Review Method
Accessibility review needs a target, a test path, and evidence.
The goal is a remediation path a product team can understand, estimate, implement, and retest without treating accessibility as a one-time scan report.
Manual review path
- Keyboard-only operation, focus order, and visible focus
- Accessible names, descriptions, headings, landmarks, and reading order
- Screen reader spot checks for form flow, dynamic updates, and complex widgets
- Zoom, reflow, contrast, reduced motion, and forced-colors behavior
Finding format
- Severity, affected users, and affected WCAG criterion
- Reproduction path, expected behavior, and observed behavior
- Code-level remediation guidance and acceptance criteria
- Retest status and evidence captured after remediation
Tooling boundary
Automated checks help catch regressions and obvious failures, but they do not determine accessibility by themselves. Human review remains part of the acceptance path for semantics, interaction behavior, and user impact.
Deliverables
The output should support implementation, not just reporting.
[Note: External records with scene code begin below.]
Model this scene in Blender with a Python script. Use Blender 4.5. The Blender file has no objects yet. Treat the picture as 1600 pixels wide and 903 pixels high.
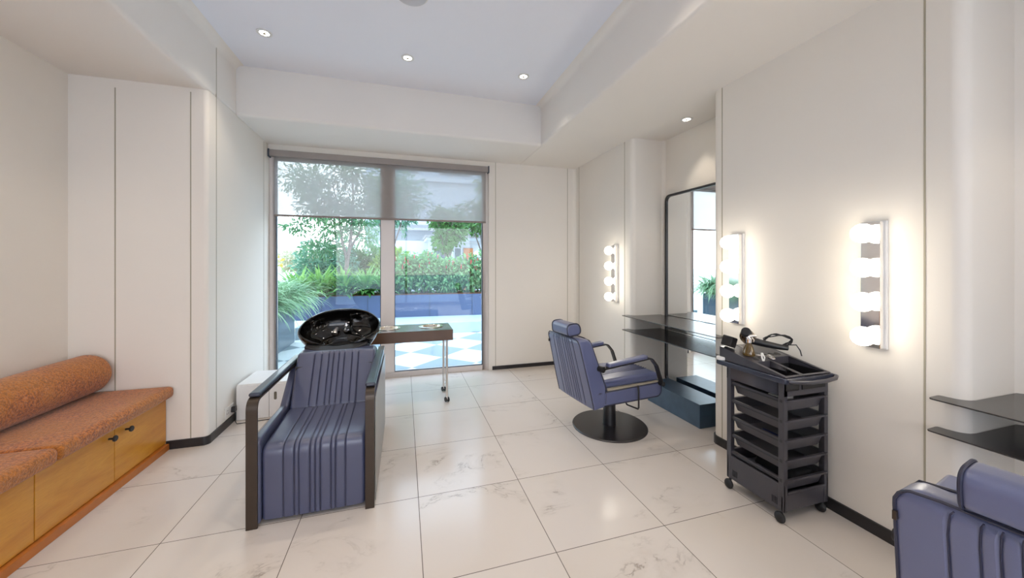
import bpy, bmesh, math, random
from math import sin, cos, pi, radians, sqrt
from mathutils import Vector, Matrix
COL = bpy.context.scene.collection
SC = bpy.context.scene
rnd = random.Random(7)

# ------------------------------------------------------------------ camera, light, exposure
cam_d = bpy.data.cameras.new('camera'); cam = bpy.data.objects.new('camera', cam_d); COL.objects.link(cam)
cam_d.sensor_width = 36; cam_d.sensor_fit = 'HORIZONTAL'
cam_d.lens = 563.15 / 1600 * 36
cam_d.shift_y = -38.3 / 1600
cam_d.clip_start = 0.02; cam_d.clip_end = 400
cam.location = (0, 0, 1.35); cam.rotation_euler = (pi/2, 0, -0.29121)
SC.camera = cam
SC.view_settings.view_transform = 'Standard'; SC.view_settings.look = 'None'
SC.view_settings.exposure = 0.92; SC.view_settings.gamma = 1.0
SC.view_settings.use_curve_mapping = False

SKY = 2.8
DOWN_W = 14.5        # ceiling spots
NICHE_W = 5.0
GLOBE = 5.5
COL_WARM = (1.0, 0.885, 0.74)

world = bpy.data.worlds.new('world'); SC.world = world; world.use_nodes = True
nt = world.node_tree; nt.nodes.clear()
wo = nt.nodes.new('ShaderNodeOutputWorld'); bg = nt.nodes.new('ShaderNodeBackground')
tc = nt.nodes.new('ShaderNodeTexCoord'); sx = nt.nodes.new('ShaderNodeSeparateXYZ'); cr = nt.nodes.new('ShaderNodeValToRGB')
nt.links.new(tc.outputs['Generated'], sx.inputs[0]); nt.links.new(sx.outputs['Z'], cr.inputs[0])
cr.color_ramp.elements[0].position = 0.0; cr.color_ramp.elements[0].color = (0.95, 0.955, 0.97, 1)
cr.color_ramp.elements[1].position = 0.7; cr.color_ramp.elements[1].color = (0.60, 0.72, 0.95, 1)
nt.links.new(cr.outputs[0], bg.inputs[0]); bg.inputs[1].default_value = SKY
nt.links.new(bg.outputs[0], wo.inputs[0])

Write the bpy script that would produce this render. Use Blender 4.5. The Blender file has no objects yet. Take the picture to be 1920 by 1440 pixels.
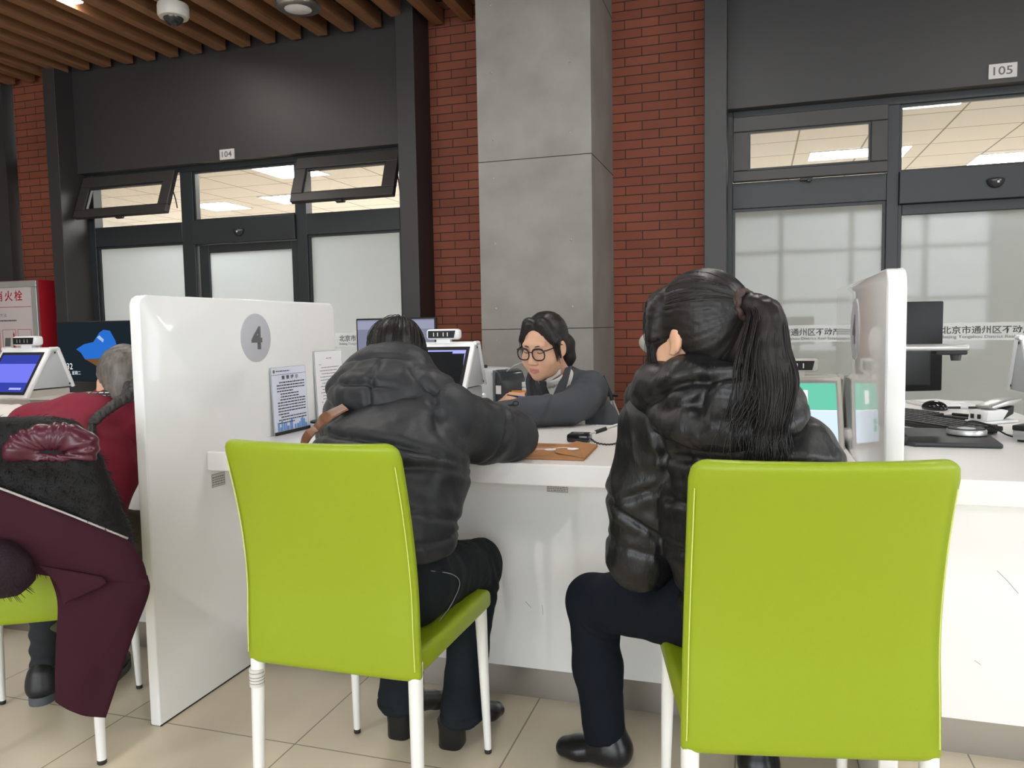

Findings are useful only when the affected workflow, acceptance path, and retest expectation are clear.
Baseline and scope
Target standard, tested workflows, browsers, assistive technology spot checks, and explicit out-of-scope areas.
Findings backlog
Prioritized issues with reproduction steps, user impact, affected criteria, implementation guidance, and acceptance criteria.
Remediation support
Code-level guidance for component patterns, forms, focus behavior, dynamic state, contrast, and semantic structure.
Retest evidence
Verification notes after remediation so the team can distinguish fixed, deferred, and newly discovered work.